I decided to read Mark Dziersk’s paper after meeting him. It is called Visual Thinking: A Leadership Strategy published by Design Management Review. It was a light read and I did that in 5 minutes on the flight back from Chicago. He has articulated a couple of very interesting points on business and design. The core of his paper is around the idea that “design” and “strategy” should come closer together. He urges designers to communicate with those responsible for strategy by using their talent for visualization and storytelling—“languages” that can powerfully convey content in such areas as consumer experience, innovation options and approaches to decision-making. It is good read for designers….not only industrial.
He wrote, “The truth is, very few designers understand strategy, much less leverage is in their work. But the design world is trying, and making inroads……this is a new territory for design—demonstrating business and brand leadership by creating and visualizing companies strategies.” Funny enough, this is exactly what my company is doing. Yes, there are not many firms (if any) out there that bring “Design Thinking” to “Business Strategy”. On this topic, I have a few thoughts....
Great designs can only go so far, not that I am not an advocate of great designs. I am an advocate of great designs. The challenge is most industrial design firms can only engage with clients at a middle senior level and their scope of work are often confined to a product or product family mission. Any innovation would only have impact on a product level. If “Design” wants to fully leverage its influence, it needs to happen at the corporate strategy level. That’s where you can have the most impact and influence. But what can a bunch of creative designers do in corporate strategy planning session when they hardly understand how organizations operate and how (and why) decisions are made? (May be that's fine because 60% of senior executives have no idea of what strategy is anyway) That’s when things fall short.
People often ask me “Idris, you are a hard core business strategist with a 20 years real strategy experience and your extensive b-school training, why do you need designers to help you on strategy? What can they bring to the table? What languages do you speak B or D?’ These are all valid questions.
First of all, I truly believe “Design” is our future. It can help shape and change the destinies of many large organizations. Think beyond products and packaging, think bigger. “Design” is “Strategy”, but “Designers” are not “Strategists’. Design should be the core of all organizations as they switch from product-centric to customer-centric, I know this word is so over-used. I don’t mean CEOs now need to become designers. “Design” is a culture, something that helps bring back the sensitivity and empathy that were long lost in many large organizations. Thanks to B-school training and all those quantitative research, companies think that there have formulas for success. These formulas or numbers can magically bring profits. Wrong. Profits exist because customer buys your products and they buy your products because you fulfill their needs (both articulated and unarticulated needs). “Design” thinking brings those needs to the decision making core of the organization and activities should be developed around these “Design” ideas. That’s strategy.
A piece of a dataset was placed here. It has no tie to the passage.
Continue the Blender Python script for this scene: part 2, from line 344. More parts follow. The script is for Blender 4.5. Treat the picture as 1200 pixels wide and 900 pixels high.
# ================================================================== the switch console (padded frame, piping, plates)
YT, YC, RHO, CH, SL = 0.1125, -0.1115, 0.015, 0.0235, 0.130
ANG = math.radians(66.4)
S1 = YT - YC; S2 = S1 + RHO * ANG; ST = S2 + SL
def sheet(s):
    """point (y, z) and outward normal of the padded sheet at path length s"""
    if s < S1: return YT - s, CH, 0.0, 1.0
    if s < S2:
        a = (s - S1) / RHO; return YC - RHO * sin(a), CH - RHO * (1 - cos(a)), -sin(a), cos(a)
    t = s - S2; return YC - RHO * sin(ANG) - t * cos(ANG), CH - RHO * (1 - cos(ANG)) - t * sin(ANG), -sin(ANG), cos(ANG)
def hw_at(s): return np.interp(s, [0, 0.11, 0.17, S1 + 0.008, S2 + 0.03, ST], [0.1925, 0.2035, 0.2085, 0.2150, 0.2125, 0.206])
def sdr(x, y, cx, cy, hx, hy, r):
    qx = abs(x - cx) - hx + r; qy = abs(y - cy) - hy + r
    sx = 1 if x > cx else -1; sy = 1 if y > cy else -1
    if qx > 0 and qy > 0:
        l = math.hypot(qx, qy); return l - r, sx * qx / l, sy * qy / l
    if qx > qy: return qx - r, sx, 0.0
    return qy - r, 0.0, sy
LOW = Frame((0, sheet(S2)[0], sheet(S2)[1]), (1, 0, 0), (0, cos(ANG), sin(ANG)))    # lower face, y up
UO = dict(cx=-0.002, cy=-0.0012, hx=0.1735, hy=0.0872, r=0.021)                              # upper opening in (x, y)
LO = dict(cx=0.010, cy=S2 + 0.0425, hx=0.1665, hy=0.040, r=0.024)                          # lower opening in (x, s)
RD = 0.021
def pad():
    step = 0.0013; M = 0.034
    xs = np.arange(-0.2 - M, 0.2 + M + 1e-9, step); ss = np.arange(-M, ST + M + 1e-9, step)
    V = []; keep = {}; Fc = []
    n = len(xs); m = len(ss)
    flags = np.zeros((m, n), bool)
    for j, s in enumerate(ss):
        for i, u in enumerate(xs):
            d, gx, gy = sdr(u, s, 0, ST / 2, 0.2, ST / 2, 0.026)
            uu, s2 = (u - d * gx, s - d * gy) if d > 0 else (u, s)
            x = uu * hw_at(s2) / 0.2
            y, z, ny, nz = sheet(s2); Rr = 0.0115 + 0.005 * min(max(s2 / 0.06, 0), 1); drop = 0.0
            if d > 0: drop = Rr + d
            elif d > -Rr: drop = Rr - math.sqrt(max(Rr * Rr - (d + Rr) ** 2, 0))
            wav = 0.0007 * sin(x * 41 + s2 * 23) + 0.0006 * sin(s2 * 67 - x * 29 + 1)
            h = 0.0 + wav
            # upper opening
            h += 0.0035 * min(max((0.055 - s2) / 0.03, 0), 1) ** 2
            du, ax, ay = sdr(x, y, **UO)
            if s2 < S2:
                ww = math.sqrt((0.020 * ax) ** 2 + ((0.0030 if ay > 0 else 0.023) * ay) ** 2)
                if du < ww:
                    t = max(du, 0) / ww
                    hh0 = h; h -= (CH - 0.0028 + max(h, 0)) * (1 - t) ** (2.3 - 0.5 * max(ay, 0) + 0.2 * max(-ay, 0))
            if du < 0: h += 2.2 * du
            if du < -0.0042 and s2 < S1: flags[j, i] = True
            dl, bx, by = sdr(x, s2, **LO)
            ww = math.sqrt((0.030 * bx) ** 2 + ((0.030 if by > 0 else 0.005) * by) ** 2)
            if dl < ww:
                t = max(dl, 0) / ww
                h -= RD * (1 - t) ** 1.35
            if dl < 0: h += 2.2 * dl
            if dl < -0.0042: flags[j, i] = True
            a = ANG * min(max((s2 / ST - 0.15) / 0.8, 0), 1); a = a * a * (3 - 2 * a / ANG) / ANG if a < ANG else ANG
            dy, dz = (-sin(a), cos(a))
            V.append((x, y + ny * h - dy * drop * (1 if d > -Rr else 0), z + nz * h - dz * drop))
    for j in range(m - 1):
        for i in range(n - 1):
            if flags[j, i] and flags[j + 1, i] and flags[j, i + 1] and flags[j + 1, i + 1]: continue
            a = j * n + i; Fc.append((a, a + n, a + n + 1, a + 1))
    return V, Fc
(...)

Designers or design firm alone cannot achieve this goal. They need to work together with strategy consultants (I mean real ones, many claim to be strategist because they have an MBA, a grad degree does NOT make one a strategist) that understand business economics, marketing adoption and most important has a balanced mindset between market-driven and market-driving. My wish is to be able to acquire a good design firm over the next 8-12 months that can work with us and our clients at the most senior level. In the meantime, we continue our B-School meets D-school hiring strategy. We're building something very special.
I wrote on this blog 2 weeks about “How to visualize your business strategy?” May be I should write more on that one. Landing in 10 minutes..... need to turn off my MacBook.